Kids are pretty much the same.

#2 Know Where You are Going and How You Will Get There
My daughter is easily distracted.
And a farm with kittens, dogs and other horses (this morning... a garter snake) is a great challenge for her.
When she is riding, it is imperative that she know where she is going and how she will get there.
She must LOOK in the direction she is heading in order to bring herself and the horse to that goal.
The moment she looks away, Dancer takes her own head.
I don't know how she does it, but one glance at a cat catching dragonflies by Rowan
and Dancer turns around and trots to the middle of the ring.
The second Rowan stops thinking direction, Dancer takes charge.
As parents/ teachers, we face the same challenge!
We need to know where we are headed and how we are going to get there.
We need goals and we need plans.
And then we need to remember lesson #1 and be creative and flexible, too!

#3 Communicate
It only took a couple of experiences of being trotted around the ring while fruitlessly sawing on the reins and making panicked noises for Rowan to realize she needed to communicate better with her mount.
She was never in danger, but Dancer was teaching her a lesson.
You have to communicate with others in order to work together as a team.
You have to agree on a common language and common terms of reference.
You can't lean forward and say halt!
You can't kick your horse's sides and expect her to slow down.
You can't make her walk just because you think 'walk' in your mind.
As parents and teachers we must do the same.
Learn to read one another and to be clear about our needs and expectations.
Fine tune and re-establish these as skills improve and contexts change.

#4 Be Kind
We are blessed with a coach who values her animals and is teaching our daughter to do the same.
We have the opportunity to work with horses that have personalities and who still meet the world with curiosity and trust (this is not always the case with 'school horses').
Some people may feel that a horse that carries off her daydreaming rider is ill-behaved, but we appreciate that Dancer creates so many learning opportunities for Rowan~ she will be a better, more attuned rider for it.
And kindness begets kindness.
Dancer is a firm teacher, but a kind one.
She offers critique quite clearly.
She teaches the lessons she has to teach with confidence and without fear, and she draws a like spirit from the children she teaches.
They put their trust in her when the climb on her back and pick up the reins.
I always tell my daughter that not everyone can be super smart, or super athletic or super xyz but that EVERY single person has the ability to be kind. And no matter our other gifts, we should strive to excel at kindness.  Being with Dancer, bonding with her, learning from her allows my sensitive and easily bruised child to enter into safe and kind relationship.

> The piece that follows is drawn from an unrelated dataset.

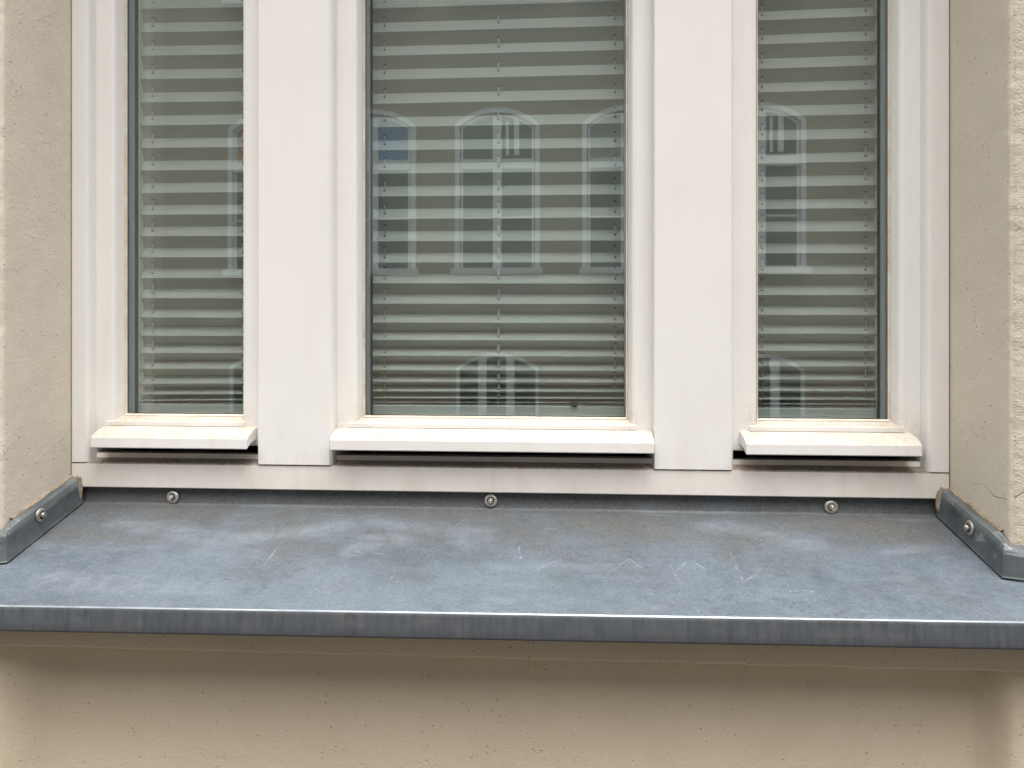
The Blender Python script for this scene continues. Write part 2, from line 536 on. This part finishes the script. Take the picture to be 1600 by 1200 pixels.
def pier(sign, xr, mat_rev, mat_front, rnd, front_w):
    """plaster pier: reveal face, irregular arris, street face"""
    prof = []                                     # (x, y, is_front)
    yb = .12
    ys = [yb - i * (yb - (YW + rnd)) / 26 for i in range(27)]
    for y in ys: prof.append((xr, y, 0))
    for i in range(1, 5):
        a = i / 5 * math.pi / 2
        prof.append((xr + sign * rnd * (1 - math.cos(a)), YW + rnd - rnd * math.sin(a), 1 if i > 1 else 0))
    for i in range(0, 25):
        prof.append((xr + sign * (rnd + i * .004), YW, 1))
    prof.append((xr + sign * front_w, YW, 1))
    z0, z1, dz = EYE - .262, ZTOPW, .0045
    nz = int((z1 - z0) / dz)
    bm = bmesh.new(); rows = []
    for k in range(nz + 1):
        z = z0 + k * (z1 - z0) / nz
        row = []
        for i, (x, y, fr) in enumerate(prof):
            d = noise.noise(Vector((x * 30, y * 30, z * 30))) * .0005 + noise.noise(Vector((x * 6, y * 6, z * 5))) * .0010
            corner = max(0, 1 - abs(y - YW) / .02) if not fr else max(0, 1 - abs(x - xr) / .03)
            d += corner * (noise.noise(Vector((7, y * 120, z * 130))) * .0007 + noise.noise(Vector((3, 1, z * 28))) * .0006)
            if fr: d += noise.noise(Vector((x * 260, 2, z * 260))) * .0007
            nx, ny = (-sign, 0) if not fr else (0, -1)
            if 27 <= i < 31: nx, ny = -sign * .7, -.7
            if i == len(prof) - 1: d = 0
            if y > -.01: d = min(d, 0) * 0
            row.append(bm.verts.new((x + nx * d, y + ny * d, z)))
        rows.append(row)
    for a, b in zip(rows, rows[1:]):
        for i in range(len(prof) - 1):
            f = bm.faces.new((a[i], a[i + 1], b[i + 1], b[i]))
            f.material_index = 1 if i >= 29 else 0
            f.smooth = True
    # close back
    bl = [bm.verts.new((xr + sign * front_w, yb, z)) for z in (z0, z1)]
    n = len(prof)
    bm.faces.new((rows[0][n - 1], bl[0], bl[1], rows[-1][n - 1]))
    bm.faces.new((rows[0][0], rows[-1][0], bl[1], bl[0]))
    return obj('pier', bm, [mat_rev, mat_front], wall)
o = pier(-1, X_L, PL_REVEAL_L, PL_ROUGH, .006, 2.2)
o = pier(1, X_R, PL_REVEAL_R, PL_ROUGH, .006, 2.2)
o['label'] = 'plaster pier with a hairline crack and rough arris'
bm = bmesh.new(); box(bm, X_L - 2.2, X_R + 2.2, YW + .001, .12, ZTOPW + .001, ZTOPW + 3.0)
obj('lintel', bm, PL_ROUGH, wall)

# ledge under the sill and the slightly hollow apron wall below
LY = SYF + .034
def ledge_z(X): 
    za, zb = Z_at(30, 1011.5, LY), Z_at(1570, 1051, LY)
    xa, xb = X_at(30, LY), X_at(1570, LY)
    return za + (zb - za) * (X - xa) / (xb - xa)
XA, XB = X_at(22, -.14), X_at(1566, -.14)
def smooth(a, b, x):
    t = min(1, max(0, (x - a) / (b - a))); return t * t * (3 - 2 * t)
def apron_y(X):
    c = -.116
    l = smooth(XA + .035, XA - .02, X) if False else 1 - smooth(XA - .02, XA + .03, X)
    r = smooth(XB - .007, XB + .007, X)
    return c + (LY + .003 - c) * l + (LY + .008 - c) * r
bm = bmesh.new()
xs = [-2.6, -1.5] + [-.95 + i * .006 for i in range(292)] + [1.3, 2.4]
zs = [0] + [EYE - .75 + i * .02 for i in range(0, 22)] + [EYE - .312, EYE - .30, EYE - .285, EYE - .268]
zs = sorted(set(round(z, 4) for z in zs))
rows = []
for z in zs:
    rows.append([bm.verts.new((x, apron_y(x) + noise.noise(Vector((x * 9, 0, z * 9))) * .0012, z)) for x in xs])
for a, b in zip(rows, rows[1:]):
    for i in range(len(xs) - 1):
        f = bm.faces.new((a[i], a[i + 1], b[i + 1], b[i])); f.smooth = True
obj('apron_wall', bm, PL_BELOW, wall)
bm = bmesh.new()
xs = [-.95 + i * .006 for i in range(292)]
rows = []
for x in xs:
    w = noise.noise(Vector((x * 22, 3, 1))) * .0013 + noise.noise(Vector((x * 90, 3, 1))) * .0007
    zb = ledge_z(x) + w
    y = LY + noise.noise(Vector((x * 15, 8, 1))) * .0008
    zt = sill_front_z(x) - .006
    rows.append([bm.verts.new(p) for p in ((x, y, zt), (x, y - .0003, (zt + zb) / 2), (x, y, zb + .003), (x, y + .001, zb + .0008), (x, y + .004, zb), (x, -.095, zb + .004))])
for a, b in zip(rows, rows[1:]):
    for i in range(5): 
        f = bm.faces.new((a[i], a[i + 1], b[i + 1], b[i])); f.smooth = True
obj('ledge', bm, PL_BELOW, wall)
# plain room lining behind the blinds
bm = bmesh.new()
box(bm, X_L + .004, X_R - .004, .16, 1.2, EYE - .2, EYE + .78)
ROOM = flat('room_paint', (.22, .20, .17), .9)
for f in list(bm.faces):
    if f.calc_center_median().y < .17: bmesh.ops.delete(bm, geom=[f], context='FACES_ONLY'); break
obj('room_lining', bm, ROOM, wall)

# ------------------------------------------------------------------ window
ZT = EYE + .70                        # top of the sashes
Z_RT, Z_RB = EYE - .1695, EYE - .1994  # bottom rail, top and lower edge
win = thing('window', 'white three-part casement window with drip caps above the zinc sill', 'window', (0, 0, EYE - .2))
XM = [(X_at(403.5), X_at(519.5)), (X_at(1022), X_at(1146.5))]     # mullions
XS = [X_at(137) + .0005, X_at(1450) - .0005]                     # inner edges of the outer stiles
YBK = .075
def member(name, x0, x1, z0, z1, yf, cl, cr, mat=None):
    ch = .0035
    p = [(x0 + (ch if cl else .001), yf), (x1 - (ch if cr else .001), yf)]
    if cr: p += [(x1 - .001, yf + .0028), (x1, yf + .0055)]
    else: p += [(x1, yf + .001)]
    p += [(x1, YBK), (x0, YBK)]
    if cl: p += [(x0, yf + .0055), (x0 + .001, yf + .0028)]
    else: p += [(x0, yf + .001)]
    bm = bmesh.new(); column(bm, p, z0, z1)
    return obj(name, bm, mat or WHITE, win)
G = .0007
member('stile', X_L + .0012, XS[0], Z_RT + G, ZT + .06, -.0005, False, True)
member('stile', XS[1], X_R - .0012, Z_RT + G, ZT + .06, -.0005, True, False)
for a, b in XM: member('mullion', a, b, Z_RT + G, ZT + .06, -.0015, False, True)
# bottom rail with a sloped, dirty rebate
bm = bmesh.new()
prism(bm, [(.001, Z_RB), (0, Z_RB + .001), (0, Z_RT - .0012), (.0012, Z_RT), (.017, Z_RT + .0035), (.0185, Z_RT + .0090), (.030, Z_RT + .0095),
           (.031, Z_RT - .002), (.074, Z_RT - .002), (.074, Z_RB)], X_L + .0016, X_R - .0016)
obj('bottom_rail', bm, WHITE_RAIL, win)
bm = bmesh.new()
box(bm, X_L + .0015, X_R - .0015, .002, YBK, ZT + .0615, ZT + .098, .001)
obj('head_rail', bm, WHITE, win)
bm = bmesh.new(); box(bm, X_L + .002, X_R - .002, .0765, .0785, Z_RB, Z_RT + .03)
obj('rebate_back', bm, CAVITY_SHADE, win)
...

And as her parent and teacher, I can only hope to do half as well.
So here's to creative, kind, communicative and clear visioned teachers
who come into our life and teach us how to live and learn! ♥

1 comments:

Level 1 Homemaker said...

Beautiful post! I was a special preschool teacher and several of my kiddos with Autism were learning to ride. It made a world of difference to them as well. One of my little guys is eight now. Last autumn he participated in his first show and did excellently. You should be so proud of your beautiful daughter!